┌────────

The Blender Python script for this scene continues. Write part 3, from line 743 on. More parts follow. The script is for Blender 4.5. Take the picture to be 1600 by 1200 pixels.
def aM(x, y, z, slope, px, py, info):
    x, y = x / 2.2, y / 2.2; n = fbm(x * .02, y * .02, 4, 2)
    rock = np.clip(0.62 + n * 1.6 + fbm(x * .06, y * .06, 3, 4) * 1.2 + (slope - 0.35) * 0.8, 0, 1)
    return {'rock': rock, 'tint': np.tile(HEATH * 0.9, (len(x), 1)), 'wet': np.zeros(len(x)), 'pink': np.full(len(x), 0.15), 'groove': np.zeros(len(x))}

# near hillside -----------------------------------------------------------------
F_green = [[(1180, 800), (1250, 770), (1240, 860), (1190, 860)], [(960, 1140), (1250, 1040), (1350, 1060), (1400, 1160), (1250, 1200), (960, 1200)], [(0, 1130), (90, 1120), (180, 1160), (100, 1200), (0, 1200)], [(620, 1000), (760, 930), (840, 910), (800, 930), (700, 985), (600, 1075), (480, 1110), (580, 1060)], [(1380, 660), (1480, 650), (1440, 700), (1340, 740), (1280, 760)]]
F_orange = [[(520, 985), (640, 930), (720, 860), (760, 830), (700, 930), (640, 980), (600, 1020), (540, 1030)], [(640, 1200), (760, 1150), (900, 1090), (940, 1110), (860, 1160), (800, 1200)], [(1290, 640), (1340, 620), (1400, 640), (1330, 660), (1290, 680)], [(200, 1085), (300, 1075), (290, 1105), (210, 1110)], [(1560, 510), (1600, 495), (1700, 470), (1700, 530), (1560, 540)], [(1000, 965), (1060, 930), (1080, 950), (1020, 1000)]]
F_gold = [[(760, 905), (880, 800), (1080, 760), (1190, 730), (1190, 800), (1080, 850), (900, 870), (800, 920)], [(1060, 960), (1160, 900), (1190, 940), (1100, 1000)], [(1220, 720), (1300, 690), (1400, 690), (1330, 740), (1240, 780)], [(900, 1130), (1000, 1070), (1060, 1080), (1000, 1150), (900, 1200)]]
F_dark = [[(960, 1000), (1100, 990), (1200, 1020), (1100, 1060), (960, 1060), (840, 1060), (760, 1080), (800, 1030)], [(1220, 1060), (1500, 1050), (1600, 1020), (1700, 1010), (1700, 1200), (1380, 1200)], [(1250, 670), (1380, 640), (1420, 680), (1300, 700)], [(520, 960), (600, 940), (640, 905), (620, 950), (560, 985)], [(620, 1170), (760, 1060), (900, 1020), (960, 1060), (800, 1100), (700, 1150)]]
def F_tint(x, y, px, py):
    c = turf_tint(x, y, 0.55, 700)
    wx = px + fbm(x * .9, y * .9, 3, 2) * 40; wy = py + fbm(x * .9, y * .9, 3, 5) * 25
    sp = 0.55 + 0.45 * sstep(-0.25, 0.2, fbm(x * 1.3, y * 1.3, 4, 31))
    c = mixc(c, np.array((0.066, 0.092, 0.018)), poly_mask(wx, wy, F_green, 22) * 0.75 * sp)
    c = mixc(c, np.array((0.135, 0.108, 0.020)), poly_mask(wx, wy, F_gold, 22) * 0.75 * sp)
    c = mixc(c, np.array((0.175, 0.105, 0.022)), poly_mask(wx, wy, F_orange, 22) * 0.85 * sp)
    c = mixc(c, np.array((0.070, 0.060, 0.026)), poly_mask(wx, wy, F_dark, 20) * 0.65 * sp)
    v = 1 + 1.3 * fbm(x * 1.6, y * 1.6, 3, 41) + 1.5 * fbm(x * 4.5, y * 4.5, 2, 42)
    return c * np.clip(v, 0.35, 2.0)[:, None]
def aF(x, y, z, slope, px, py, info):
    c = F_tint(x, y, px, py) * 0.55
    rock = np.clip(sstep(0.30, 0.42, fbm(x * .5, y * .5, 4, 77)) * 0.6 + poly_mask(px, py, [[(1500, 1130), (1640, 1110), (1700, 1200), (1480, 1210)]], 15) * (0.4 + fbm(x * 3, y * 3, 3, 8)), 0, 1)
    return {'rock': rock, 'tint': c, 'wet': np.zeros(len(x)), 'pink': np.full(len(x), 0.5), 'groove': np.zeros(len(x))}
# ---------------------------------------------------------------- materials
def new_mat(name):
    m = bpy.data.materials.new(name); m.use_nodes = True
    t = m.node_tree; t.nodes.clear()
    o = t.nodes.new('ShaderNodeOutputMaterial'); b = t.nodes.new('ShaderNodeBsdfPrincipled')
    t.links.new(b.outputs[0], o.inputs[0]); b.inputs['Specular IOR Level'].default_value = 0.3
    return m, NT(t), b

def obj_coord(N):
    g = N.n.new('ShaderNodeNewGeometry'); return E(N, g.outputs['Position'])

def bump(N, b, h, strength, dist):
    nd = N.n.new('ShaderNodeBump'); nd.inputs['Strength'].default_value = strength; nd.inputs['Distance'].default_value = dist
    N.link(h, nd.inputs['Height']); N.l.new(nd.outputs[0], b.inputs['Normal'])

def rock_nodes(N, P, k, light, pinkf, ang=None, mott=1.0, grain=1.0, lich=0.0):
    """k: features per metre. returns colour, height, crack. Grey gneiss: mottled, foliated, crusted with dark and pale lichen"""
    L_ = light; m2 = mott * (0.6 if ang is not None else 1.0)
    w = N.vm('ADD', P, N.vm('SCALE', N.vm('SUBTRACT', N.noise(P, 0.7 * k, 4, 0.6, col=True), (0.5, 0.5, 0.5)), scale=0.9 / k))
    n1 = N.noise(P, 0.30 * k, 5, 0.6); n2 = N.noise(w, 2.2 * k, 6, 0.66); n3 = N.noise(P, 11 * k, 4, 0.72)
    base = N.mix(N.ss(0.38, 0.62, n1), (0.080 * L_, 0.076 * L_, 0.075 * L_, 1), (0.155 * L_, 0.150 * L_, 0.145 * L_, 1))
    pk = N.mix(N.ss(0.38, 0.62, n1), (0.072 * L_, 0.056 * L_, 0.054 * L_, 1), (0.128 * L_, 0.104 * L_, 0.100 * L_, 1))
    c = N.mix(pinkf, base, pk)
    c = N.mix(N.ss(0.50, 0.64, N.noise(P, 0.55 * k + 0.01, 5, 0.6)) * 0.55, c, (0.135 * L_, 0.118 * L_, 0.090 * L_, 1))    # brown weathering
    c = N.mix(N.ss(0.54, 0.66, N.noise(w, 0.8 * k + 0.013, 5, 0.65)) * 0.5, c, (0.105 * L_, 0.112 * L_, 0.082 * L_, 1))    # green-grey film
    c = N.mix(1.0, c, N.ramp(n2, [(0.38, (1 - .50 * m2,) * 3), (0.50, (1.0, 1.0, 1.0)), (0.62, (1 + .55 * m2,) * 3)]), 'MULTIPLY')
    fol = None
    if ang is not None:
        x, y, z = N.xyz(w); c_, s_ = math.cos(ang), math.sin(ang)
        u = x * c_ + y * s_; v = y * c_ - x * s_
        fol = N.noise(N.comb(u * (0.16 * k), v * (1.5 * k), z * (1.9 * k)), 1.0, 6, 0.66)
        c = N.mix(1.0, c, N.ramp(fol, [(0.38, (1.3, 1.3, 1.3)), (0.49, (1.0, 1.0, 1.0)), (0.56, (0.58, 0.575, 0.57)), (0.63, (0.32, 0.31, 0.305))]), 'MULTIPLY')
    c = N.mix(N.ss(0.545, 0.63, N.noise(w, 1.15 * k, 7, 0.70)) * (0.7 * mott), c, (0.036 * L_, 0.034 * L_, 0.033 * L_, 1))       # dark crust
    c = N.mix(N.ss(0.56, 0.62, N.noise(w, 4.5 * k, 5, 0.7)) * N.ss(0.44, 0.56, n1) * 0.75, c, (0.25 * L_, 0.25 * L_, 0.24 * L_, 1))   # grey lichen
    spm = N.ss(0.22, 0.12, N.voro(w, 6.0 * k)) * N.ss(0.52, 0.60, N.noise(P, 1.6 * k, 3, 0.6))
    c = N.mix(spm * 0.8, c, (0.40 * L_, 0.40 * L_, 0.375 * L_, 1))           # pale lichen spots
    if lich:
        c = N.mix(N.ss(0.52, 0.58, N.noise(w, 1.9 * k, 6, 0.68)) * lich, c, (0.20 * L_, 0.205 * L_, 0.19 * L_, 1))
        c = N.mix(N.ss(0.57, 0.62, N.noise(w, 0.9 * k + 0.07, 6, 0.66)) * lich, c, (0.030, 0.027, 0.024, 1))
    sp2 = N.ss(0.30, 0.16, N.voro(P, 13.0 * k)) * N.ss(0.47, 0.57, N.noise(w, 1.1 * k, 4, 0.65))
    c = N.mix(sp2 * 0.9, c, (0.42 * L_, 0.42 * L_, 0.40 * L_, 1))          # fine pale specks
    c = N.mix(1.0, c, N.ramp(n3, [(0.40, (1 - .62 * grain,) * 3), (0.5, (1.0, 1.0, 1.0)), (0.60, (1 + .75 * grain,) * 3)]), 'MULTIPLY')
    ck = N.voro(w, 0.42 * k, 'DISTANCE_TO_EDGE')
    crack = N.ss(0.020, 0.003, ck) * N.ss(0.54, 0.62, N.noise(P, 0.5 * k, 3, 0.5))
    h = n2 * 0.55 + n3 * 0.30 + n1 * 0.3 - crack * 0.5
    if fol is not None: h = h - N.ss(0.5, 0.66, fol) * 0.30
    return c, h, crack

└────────

■ **TASK OBJECTIVE**
Repeat the material word for word from its opening line up to and including the line containing "rock, 'tint': np.tile(HEATH".

■ **OUTPUT BELOW**
The Blender Python script for this scene continues. Write part 3, from line 743 on. More parts follow. The script is for Blender 4.5. Take the picture to be 1600 by 1200 pixels.
def aM(x, y, z, slope, px, py, info):
    x, y = x / 2.2, y / 2.2; n = fbm(x * .02, y * .02, 4, 2)
    rock = np.clip(0.62 + n * 1.6 + fbm(x * .06, y * .06, 3, 4) * 1.2 + (slope - 0.35) * 0.8, 0, 1)
    return {'rock': rock, 'tint': np.tile(HEATH * 0.9, (len(x), 1)), 'wet': np.zeros(len(x)), 'pink': np.full(len(x), 0.15), 'groove': np.zeros(len(x))}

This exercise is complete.